All religions teach something good (no matter how tiny that thing might be), and they all have something bad about them, too. Still, there is such a thing as following your own path, using gems from different religious systems to help guide your way. Most people don’t do this, though, because they believe they can’t.

Instead, they accept the religion of their family or community and just go along with whatever the religious leaders and writings tell them. (This is how suicide bombers are made, by the way.)

For more spiritually mature people who have gotten tired of asking questions and not getting answers, looking inward and following your own path is often a more attractive option. It’s a lonely road sometimes, but nothing is more rewarding.

The way to start on your own path of understanding (not belief) is to think and act with extreme honesty and an open mind. The rest is almost automatic. This works because life functions in a certain way, no matter what religious writings say about it.

(Written in 2005 and freshly edited on December 19, 2016.)


Truth-Seeking, Jesus, and Spirituality

September 20, 2011

I’ve always been searching—not for a religious system to follow, but for the truths behind the ideas that have been presented to me as true. I grew up going to church, and I’ve always seen lots of true and good things in the words of Jesus. He is one of my favorite people. But I don’t think he was what they say he was.
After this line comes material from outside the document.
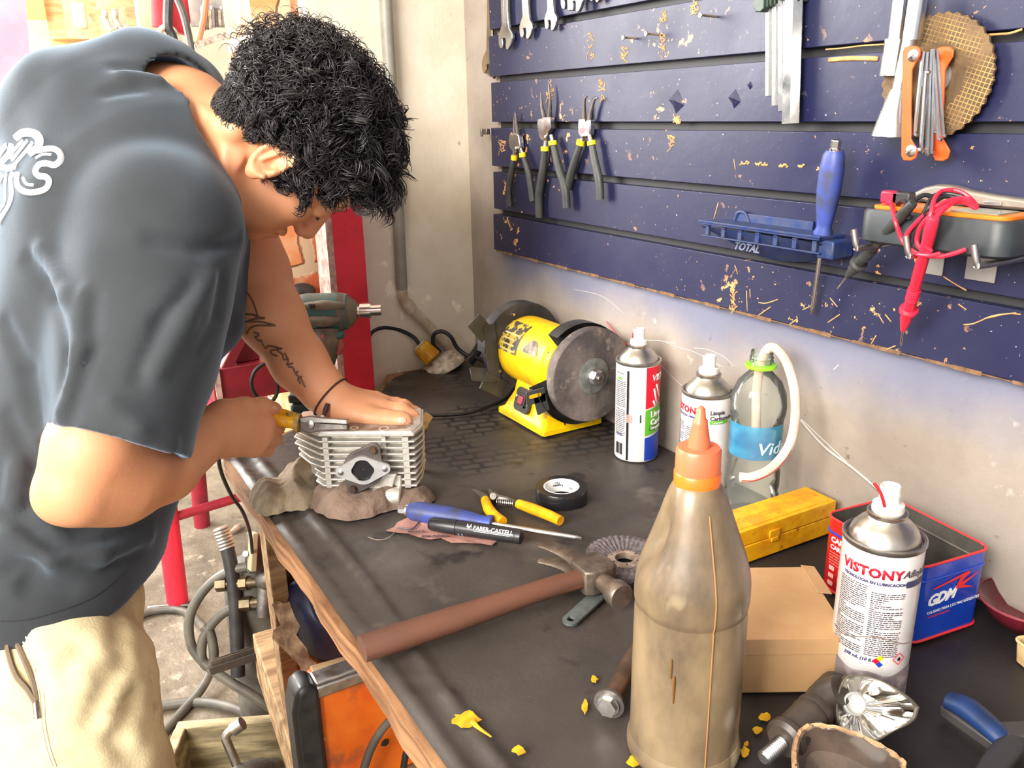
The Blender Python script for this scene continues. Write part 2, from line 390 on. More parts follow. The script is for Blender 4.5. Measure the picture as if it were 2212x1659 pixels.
def oil_and_shade(M):          # near right end of the mat: corner shade painted in with the oil
    nt = M.node_tree; b = nt.nodes['Principled BSDF']; L = nt.links.new
    g = nd(nt, 'ShaderNodeNewGeometry'); sx = nd(nt, 'ShaderNodeSeparateXYZ'); L(g.outputs['Position'], sx.inputs[0]); ns = nd(nt, 'ShaderNodeTexNoise'); ns.inputs['Scale'].default_value = 9; L(g.outputs['Position'], ns.inputs['Vector'])
    a = nd(nt, 'ShaderNodeMath', operation='MULTIPLY_ADD'); L(sx.outputs[0], a.inputs[0]); a.inputs[1].default_value = -.9; L(sx.outputs[1], a.inputs[2])
    c = nd(nt, 'ShaderNodeMath', operation='MULTIPLY_ADD'); L(ns.outputs['Fac'], c.inputs[0]); c.inputs[1].default_value = .16; L(a.outputs[0], c.inputs[2])
    r = nd(nt, 'ShaderNodeMapRange'); L(c.outputs[0], r.inputs[0]); r.inputs[1].default_value = .12; r.inputs[2].default_value = .04; r.inputs[4].default_value = .85
    mx = nd(nt, 'ShaderNodeMix', data_type='RGBA'); L(r.outputs[0], mx.inputs[0]); L(b.inputs['Base Color'].links[0].from_socket, mx.inputs[6]); mx.inputs[7].default_value = (.009, .008, .010, 1); L(mx.outputs[2], b.inputs['Base Color'])
oil_and_shade(MATM)
solow('rubber_mat', g, MATM, 'worn black rubber mat covering the workbench top', 'mat', (.5, .8, BZ), sharp=0)
# ================================================================ tools on the board
def wm(px, py, off=0):
    """frame on the board: local x to the right of the picture, y up, z out of the wall"""
    o = onwall(px, py, off)
    return Matrix(((0, 0, -1, o[0]), (-1, 0, 0, o[1]), (0, 1, 0, o[2]), (0, 0, 0, 1)))
def w2(pts, o, off=0, sc=1, ox=0, oy=0):
    """traced outline -> board coordinates round the pixel o, at height off above the board"""
    c = onwall(*o, 0); r = []
    for a, b in pts:
        q = onwall(ox + a * sc, oy + b * sc, off); r.append((-(q[1] - c[1]), q[2] - c[2]))
    return r
def w3(a, b, off, o, sc=1, ox=0, oy=0):
    x, y = w2([(a, b)], o, off, sc, ox, oy)[0]; return (x, y, off)
SA = dict(sc=500 / 1659, ox=1000, oy=0)
SB = dict(sc=712 / 2212, ox=1500, oy=0)
SC_ = dict(sc=712 / 2212, ox=1500, oy=280)
def inset(poly, k):
    c = np.mean(poly, axis=0); return [tuple(c + (np.array(p) - c) * k) for p in poly]

W1 = [(285, -60), (292, 90), (296, 180), (280, 225), (272, 262), (274, 310), (280, 338), (292, 346), (302, 342), (303, 310), (300, 280), (310, 270), (322, 274), (326, 300), (324, 335), (330, 358), (346, 352), (362, 318), (373, 275), (371, 240), (350, 205), (343, 165), (338, 80), (334, -60)]
def wrench(dx, dy, k, label, off=.006, cx=322, cy=250, st=(None,)):
    pts = [((x - 322) * k + 322 + dx, (y - 250) * k + 250 + dy) for x, y in W1]
    if st[0] is not None: pts[0] = (pts[0][0], st[0]); pts[-1] = (pts[-1][0], st[0])
    o = (1000 + (322 + dx) * SA['sc'], (250 + dy) * SA['sc'])
    poly = w2(pts, o, off, **SA)
    body = prism(poly, .0055, off)
    # the shank's raised web
    t = thing('wrench', label, 'wrench', wm(*o), 'open ended wrenches hanging from the board')
    obj('wrench_body', body, CHROME, t, bevel=.0012)
    a = w3(312 + dx, 170 + dy, off, o, **SA); b = w3(309 + dx, -50 + dy * .2, off, o, **SA)
    obj('shank_web', beam((a[0], a[1], off + .0057), (b[0], b[1], off + .0057), .0028, .001), STEEL, t, bevel=.0003)
    return t
wrench(0, 0, 1.0, 'chrome open ended wrench second from the left end of the board')
wrench(147, -67, .93, 'chrome open ended wrench third from the left on the board')
wrench(325, -122, .88, 'smaller chrome wrench with reddish shank, fourth from the left')
wrench(445, -272, .95, 'chrome wrench end showing at the top edge, left one of a touching pair')
wrench(505, -262, .95, 'chrome wrench end showing at the top edge, right one of a touching pair', off=.013)
wrench(645, -325, .9, 'tip of a brownish wrench at the very top of the board')
pts = [(150, -80), (148, 200), (144, 360), (125, 400), (113, 440), (116, 500), (124, 525), (138, 528), (146, 500), (146, 465), (160, 456), (172, 470), (176, 520), (182, 558), (194, 566), (202, 545), (205, 470), (202, 415), (190, 370), (186, 200), (184, -80)]
o = (1046, 60); t = thing('long_wrench', 'long brownish wrench hanging at the left edge of the board', 'wrench', wm(*o))
obj('wrench_body', prism(w2(pts, o, .002, **SA), .006, -.010), mat('worn_steel', (.42, .34, .25), (.3, .25, .2), 20, .35, m=1), t, bevel=.0014)

BLKG = mat('black_grip', srgb(46, 48, 48), srgb(62, 64, 62), 30, .5)
YBAND = mat('yellow_band', srgb(250, 215, 20), r=.4)
def circlip(label, tips, joint, body, hl, hr, bands, gw, name='circlip_pliers'):
    o = (1000 + joint[0] * SA['sc'], joint[1] * SA['sc'])
    t = thing(name, label, 'pliers', wm(*o), 'circlip pliers with black grips on the board')
    obj('pliers_head', prism(w2(body, o, .008, **SA), .010, .004), CHROME, t, bevel=.0015)
    c = w3(*joint, .014, o, **SA); obj('rivet', lathe([(.0035, .0), (.0035, .0035), (.002, .0045), (1e-4, .0045)], 14), STEEL, t).location = c
    for q in tips:
        pp = [w3(a, b, .009, o, **SA) for a, b in q]
        obj('jaw_tip', tube(pp, np.linspace(.0040, .0011, len(pp)), 8, 4), DULL, t)
    for side, h in enumerate((hl, hr)):
        pp = [w3(a, b, .009 + .004 * side, o, **SA) for a, b in h]
        obj('handle_arm', tube([pp[0], (np.array(pp[0]) + pp[1]) / 2, pp[1]], .0042, 8, 3, .7, (0, 0, 1)), CHROME, t)
        g = obj('grip', tube(pp[1:], [gw * .8, gw, gw * 1.05, gw][:len(pp) - 1] if len(pp) <= 5 else gw, 12, 6, .75, (0, 0, 1)), BLKG, t)
        b = bands[side]; a = w3(b[0], b[1] - 16, .009 + .004 * side, o, **SA); z = w3(b[0] + b[2], b[1] + 16, .009 + .004 * side, o, **SA)
        obj('band', tube([a, z], gw * 1.02, 12, 1, .8, (0, 0, 1)), YBAND, g)
circlip('small pair of circlip pliers with straight closed tips, left of the three', [[(372, 970), (370, 880), (374, 800)], [(395, 965), (384, 880), (377, 810)]], (390, 1065),
        [(352, 965), (372, 955), (400, 955), (418, 968), (425, 1020), (428, 1060), (400, 1092), (372, 1080), (355, 1060), (345, 1010)],
        [(375, 1075), (360, 1150), (345, 1250), (328, 1360), (335, 1478)], [(412, 1070), (437, 1135), (470, 1240), (487, 1350), (500, 1445)], [(369, 1130, -2), (425, 1112, 4)], .0068)
circlip('large circlip pliers with straight spread tips, middle of the three', [[(585, 850), (565, 760), (560, 662)], [(618, 840), (625, 720), (614, 606)]], (600, 985),
        [(552, 870), (560, 850), (588, 848), (592, 838), (645, 838), (645, 920), (625, 950), (618, 1000), (590, 1012), (565, 985), (556, 930)],
        [(590, 1000), (586, 1085), (572, 1220), (545, 1400), (548, 1560)], [(630, 970), (650, 1050), (685, 1200), (730, 1350), (742, 1490)], [(588, 1066, 0), (642, 1026, 3)], .0082)
circlip('circlip pliers with bent tips, right of the three', [[(870, 860), (868, 780), (872, 715), (890, 692)], [(905, 870), (922, 780), (943, 715), (968, 702)]], (866, 975),
        [(850, 850), (892, 850), (895, 880), (905, 858), (935, 858), (934, 915), (928, 970), (895, 985), (870, 992), (848, 960), (845, 900)],
        [(862, 980), (838, 1045), (800, 1160), (772, 1260), (752, 1350)], [(905, 970), (925, 1045), (945, 1160), (975, 1300), (982, 1430)], [(846, 1022, -6), (920, 1026, 4)], .0078)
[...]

I’ve carried 10-foot-tall crosses across town on Good Friday. I’ve baptized people. I’ve read the entire Bible (except for Numbers). I’ve laid my hands on people in prayer. I’ve studied Greek and searched the Bible for years to find the answers to my questions. I’ve studied the early history of the church and its first leaders.

All of these things I have done as an adult. I’ve found that there is a degree of truth in Christianity, but there’s also a lot that I’ve determined not to be true.

I’ve learned about other religions, too. I’ve seen some truth in most of them, and some falsehood in all of them. I won’t say that they all teach the same thing because they don’t.

I love Jesus in a way that most Christians don’t, and I seek to understand him in a way that most Christians never will. I see him as a brother and a teacher. I see him as frustrated with people, even his own disciples, because even they didn’t understand his message.

And I see his words twisted and changed—by people with their own ideas about him—to mean something that he didn’t intend.

I want to be like him in a way that most people don’t. What does it mean to be “like him”?

It means to walk a similar path to the one he walked, and to grow into the kind of person that he was—and more. Like he is supposed to have said, those who believe in him will do even greater works than he did (John 14:12). He was an example of what people can be when they seek love, God, and understanding, without seeking approval from other people who don’t understand anyway.

In other words, to me Jesus was an example of a spiritual person—a person who lives by the guidance of the Spirit within.

I’ve traveled the road of religion, and I prefer the road of the Spirit. When you trust the Spirit to guide you, you don’t need anyone else’s words or ideas to confirm what you know.

It’s a life of faith that brings you everything you need.